For the entries below, copy exactly the line that contains "Build this scene" through the line that contains "SC.camera = cam", both ends included, and exclude all pictures.

◆ **Scenes as source code**
• • • • •
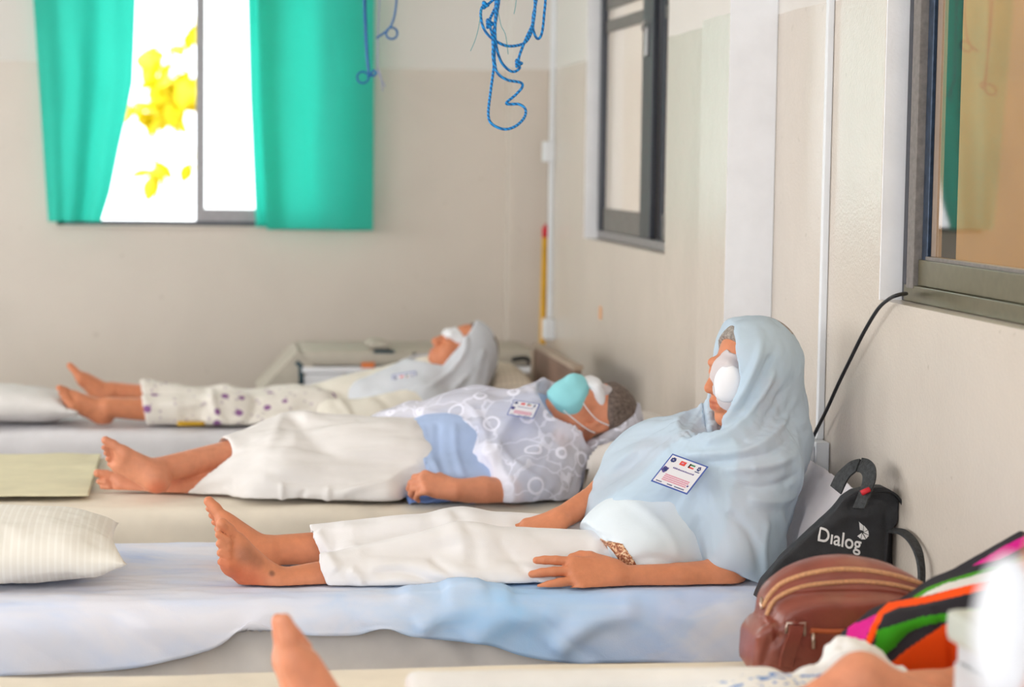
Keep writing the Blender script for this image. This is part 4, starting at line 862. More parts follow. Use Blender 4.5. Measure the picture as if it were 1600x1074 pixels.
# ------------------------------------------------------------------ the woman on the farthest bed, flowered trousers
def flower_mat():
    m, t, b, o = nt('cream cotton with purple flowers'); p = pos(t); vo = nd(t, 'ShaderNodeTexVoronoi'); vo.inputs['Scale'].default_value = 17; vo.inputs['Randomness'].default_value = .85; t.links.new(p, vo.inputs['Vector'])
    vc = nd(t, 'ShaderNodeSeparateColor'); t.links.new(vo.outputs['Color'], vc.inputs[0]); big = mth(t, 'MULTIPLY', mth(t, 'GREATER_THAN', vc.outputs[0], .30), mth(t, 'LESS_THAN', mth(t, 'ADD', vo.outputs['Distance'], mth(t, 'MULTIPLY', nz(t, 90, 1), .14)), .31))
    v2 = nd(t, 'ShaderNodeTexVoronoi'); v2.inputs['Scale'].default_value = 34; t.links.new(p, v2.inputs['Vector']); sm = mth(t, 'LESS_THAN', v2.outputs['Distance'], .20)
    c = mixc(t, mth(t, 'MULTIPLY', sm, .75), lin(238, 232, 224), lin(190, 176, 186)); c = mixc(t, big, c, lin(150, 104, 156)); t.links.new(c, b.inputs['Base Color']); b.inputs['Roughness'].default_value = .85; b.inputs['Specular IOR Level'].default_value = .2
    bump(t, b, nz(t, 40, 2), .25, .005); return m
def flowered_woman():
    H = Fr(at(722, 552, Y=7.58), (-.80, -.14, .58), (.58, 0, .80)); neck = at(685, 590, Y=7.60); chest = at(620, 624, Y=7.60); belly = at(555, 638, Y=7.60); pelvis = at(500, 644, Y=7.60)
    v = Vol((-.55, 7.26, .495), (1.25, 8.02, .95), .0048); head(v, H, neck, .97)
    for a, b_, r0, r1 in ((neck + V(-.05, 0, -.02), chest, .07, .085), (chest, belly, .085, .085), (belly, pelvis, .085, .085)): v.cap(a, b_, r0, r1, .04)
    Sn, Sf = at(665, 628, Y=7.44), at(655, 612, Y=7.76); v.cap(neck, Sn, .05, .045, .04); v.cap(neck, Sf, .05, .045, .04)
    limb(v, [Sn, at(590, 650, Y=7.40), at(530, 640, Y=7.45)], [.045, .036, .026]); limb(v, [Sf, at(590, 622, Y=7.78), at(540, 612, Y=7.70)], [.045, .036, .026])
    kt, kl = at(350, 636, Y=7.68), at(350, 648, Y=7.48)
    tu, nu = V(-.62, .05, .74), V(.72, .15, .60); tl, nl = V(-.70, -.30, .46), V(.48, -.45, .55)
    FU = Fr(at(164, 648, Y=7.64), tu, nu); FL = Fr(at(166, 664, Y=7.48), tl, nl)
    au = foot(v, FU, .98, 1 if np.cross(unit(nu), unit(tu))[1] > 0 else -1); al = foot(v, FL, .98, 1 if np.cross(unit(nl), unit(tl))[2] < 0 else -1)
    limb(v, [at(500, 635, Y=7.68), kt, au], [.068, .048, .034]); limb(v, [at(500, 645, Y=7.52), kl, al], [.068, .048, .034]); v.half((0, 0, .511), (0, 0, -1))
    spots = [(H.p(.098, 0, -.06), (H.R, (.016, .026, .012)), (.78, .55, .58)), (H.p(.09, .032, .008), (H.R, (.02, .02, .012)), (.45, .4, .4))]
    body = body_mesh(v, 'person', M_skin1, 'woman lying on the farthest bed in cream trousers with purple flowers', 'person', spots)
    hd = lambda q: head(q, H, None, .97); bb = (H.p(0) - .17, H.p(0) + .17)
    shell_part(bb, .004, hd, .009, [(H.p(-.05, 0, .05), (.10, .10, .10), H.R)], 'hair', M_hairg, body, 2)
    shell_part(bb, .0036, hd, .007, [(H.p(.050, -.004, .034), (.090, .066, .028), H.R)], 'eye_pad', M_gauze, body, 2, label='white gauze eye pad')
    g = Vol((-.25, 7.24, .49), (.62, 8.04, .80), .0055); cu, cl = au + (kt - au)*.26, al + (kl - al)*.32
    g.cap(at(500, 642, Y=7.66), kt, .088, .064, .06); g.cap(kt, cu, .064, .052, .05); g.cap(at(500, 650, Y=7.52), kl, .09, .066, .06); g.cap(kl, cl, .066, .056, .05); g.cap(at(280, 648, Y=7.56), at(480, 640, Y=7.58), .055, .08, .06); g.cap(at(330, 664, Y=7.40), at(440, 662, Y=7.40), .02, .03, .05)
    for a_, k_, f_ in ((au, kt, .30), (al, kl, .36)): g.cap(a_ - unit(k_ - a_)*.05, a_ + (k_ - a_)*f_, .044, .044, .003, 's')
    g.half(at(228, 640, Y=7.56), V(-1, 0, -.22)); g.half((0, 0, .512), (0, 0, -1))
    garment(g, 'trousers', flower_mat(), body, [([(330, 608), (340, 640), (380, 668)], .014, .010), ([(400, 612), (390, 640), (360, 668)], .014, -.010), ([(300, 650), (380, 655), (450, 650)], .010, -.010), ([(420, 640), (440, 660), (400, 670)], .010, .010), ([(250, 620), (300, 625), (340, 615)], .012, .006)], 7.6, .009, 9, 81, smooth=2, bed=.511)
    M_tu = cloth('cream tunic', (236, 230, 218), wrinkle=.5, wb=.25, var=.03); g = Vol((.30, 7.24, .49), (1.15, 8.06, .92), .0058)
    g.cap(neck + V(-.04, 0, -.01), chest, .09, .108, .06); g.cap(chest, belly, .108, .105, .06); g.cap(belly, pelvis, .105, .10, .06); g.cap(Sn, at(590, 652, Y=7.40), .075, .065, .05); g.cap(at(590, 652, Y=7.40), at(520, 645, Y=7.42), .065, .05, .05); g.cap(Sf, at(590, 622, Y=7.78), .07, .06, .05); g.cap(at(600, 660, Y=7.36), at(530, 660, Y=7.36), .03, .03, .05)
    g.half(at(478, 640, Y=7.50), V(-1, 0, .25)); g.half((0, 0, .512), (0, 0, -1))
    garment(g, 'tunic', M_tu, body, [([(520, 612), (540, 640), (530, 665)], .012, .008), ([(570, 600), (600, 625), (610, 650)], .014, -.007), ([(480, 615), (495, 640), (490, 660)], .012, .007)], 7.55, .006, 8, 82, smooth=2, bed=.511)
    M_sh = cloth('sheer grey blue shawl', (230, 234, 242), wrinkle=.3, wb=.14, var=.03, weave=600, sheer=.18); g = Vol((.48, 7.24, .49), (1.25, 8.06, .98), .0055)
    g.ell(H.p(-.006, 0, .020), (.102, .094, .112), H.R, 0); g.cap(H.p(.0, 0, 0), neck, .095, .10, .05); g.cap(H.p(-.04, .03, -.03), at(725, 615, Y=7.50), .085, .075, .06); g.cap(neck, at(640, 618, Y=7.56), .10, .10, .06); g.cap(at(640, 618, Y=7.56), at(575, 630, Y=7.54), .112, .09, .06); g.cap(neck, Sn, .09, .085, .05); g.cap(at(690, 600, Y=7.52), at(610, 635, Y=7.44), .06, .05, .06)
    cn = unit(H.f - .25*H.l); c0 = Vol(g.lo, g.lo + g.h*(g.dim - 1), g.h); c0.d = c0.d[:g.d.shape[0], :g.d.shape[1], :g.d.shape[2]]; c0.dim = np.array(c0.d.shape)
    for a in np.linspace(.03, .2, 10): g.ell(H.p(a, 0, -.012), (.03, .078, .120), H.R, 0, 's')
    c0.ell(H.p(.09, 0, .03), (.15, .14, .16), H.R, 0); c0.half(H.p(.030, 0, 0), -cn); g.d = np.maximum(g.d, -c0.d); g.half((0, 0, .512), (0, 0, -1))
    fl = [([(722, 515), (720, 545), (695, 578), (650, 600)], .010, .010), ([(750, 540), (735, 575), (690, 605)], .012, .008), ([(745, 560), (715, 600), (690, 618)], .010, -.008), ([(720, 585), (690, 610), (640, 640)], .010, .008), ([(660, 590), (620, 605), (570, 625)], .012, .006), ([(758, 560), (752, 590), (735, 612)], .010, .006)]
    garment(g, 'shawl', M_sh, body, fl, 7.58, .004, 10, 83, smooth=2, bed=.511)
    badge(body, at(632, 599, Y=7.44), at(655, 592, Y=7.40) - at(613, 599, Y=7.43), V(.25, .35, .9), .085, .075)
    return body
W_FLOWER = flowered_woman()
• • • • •
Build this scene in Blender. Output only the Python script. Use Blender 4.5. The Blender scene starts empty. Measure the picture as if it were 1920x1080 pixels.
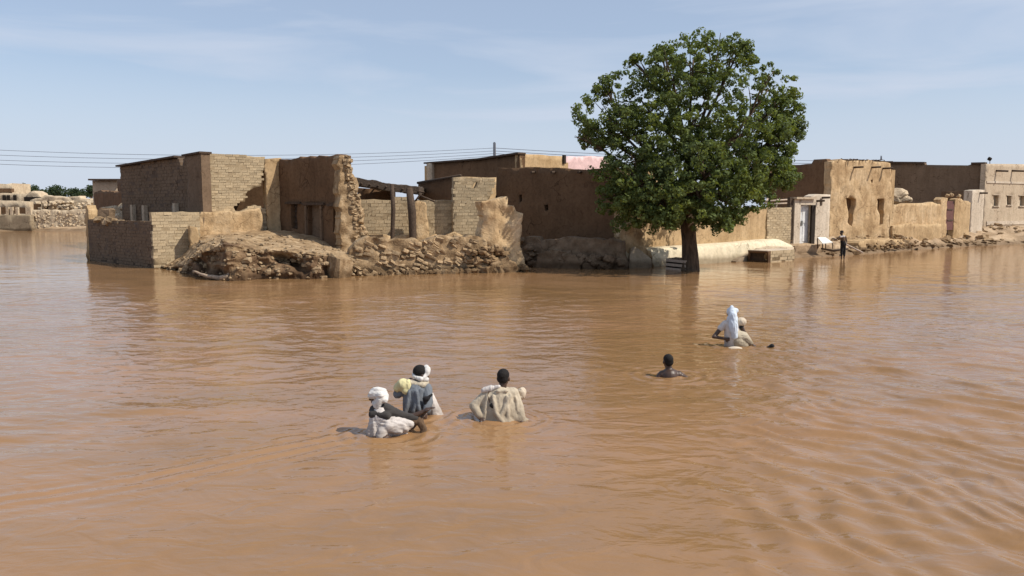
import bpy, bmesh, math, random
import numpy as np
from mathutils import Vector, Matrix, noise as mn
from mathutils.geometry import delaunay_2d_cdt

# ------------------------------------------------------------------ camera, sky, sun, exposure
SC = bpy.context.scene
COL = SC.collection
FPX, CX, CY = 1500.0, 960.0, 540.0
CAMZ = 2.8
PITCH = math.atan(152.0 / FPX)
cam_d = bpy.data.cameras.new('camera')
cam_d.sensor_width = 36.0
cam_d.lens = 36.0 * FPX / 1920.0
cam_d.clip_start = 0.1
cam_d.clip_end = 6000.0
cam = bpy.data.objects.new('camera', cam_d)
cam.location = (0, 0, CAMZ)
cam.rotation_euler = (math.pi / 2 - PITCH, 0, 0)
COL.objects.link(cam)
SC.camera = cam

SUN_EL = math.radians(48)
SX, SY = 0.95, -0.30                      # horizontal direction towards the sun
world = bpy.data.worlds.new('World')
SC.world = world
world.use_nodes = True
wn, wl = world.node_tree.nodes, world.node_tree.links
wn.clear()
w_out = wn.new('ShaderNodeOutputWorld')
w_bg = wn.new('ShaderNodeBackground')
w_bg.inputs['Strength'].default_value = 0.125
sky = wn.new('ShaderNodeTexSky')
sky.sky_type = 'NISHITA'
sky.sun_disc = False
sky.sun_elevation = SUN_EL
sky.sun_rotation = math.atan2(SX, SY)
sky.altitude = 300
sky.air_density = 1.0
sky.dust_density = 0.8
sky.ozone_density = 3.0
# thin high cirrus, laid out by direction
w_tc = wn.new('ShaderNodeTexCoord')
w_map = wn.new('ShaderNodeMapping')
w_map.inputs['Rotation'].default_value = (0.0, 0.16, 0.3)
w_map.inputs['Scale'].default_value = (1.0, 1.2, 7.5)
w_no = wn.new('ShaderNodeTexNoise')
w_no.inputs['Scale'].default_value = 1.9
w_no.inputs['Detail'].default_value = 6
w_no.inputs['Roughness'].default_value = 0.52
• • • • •
◆ **RESULT BELOW**
Build this scene in Blender. Output only the Python script. Use Blender 4.5. The Blender scene starts empty. Measure the picture as if it were 1920x1080 pixels.
import bpy, bmesh, math, random
import numpy as np
from mathutils import Vector, Matrix, noise as mn
from mathutils.geometry import delaunay_2d_cdt

# ------------------------------------------------------------------ camera, sky, sun, exposure
SC = bpy.context.scene
COL = SC.collection
FPX, CX, CY = 1500.0, 960.0, 540.0
CAMZ = 2.8
PITCH = math.atan(152.0 / FPX)
cam_d = bpy.data.cameras.new('camera')
cam_d.sensor_width = 36.0
cam_d.lens = 36.0 * FPX / 1920.0
cam_d.clip_start = 0.1
cam_d.clip_end = 6000.0
cam = bpy.data.objects.new('camera', cam_d)
cam.location = (0, 0, CAMZ)
cam.rotation_euler = (math.pi / 2 - PITCH, 0, 0)
COL.objects.link(cam)
SC.camera = cam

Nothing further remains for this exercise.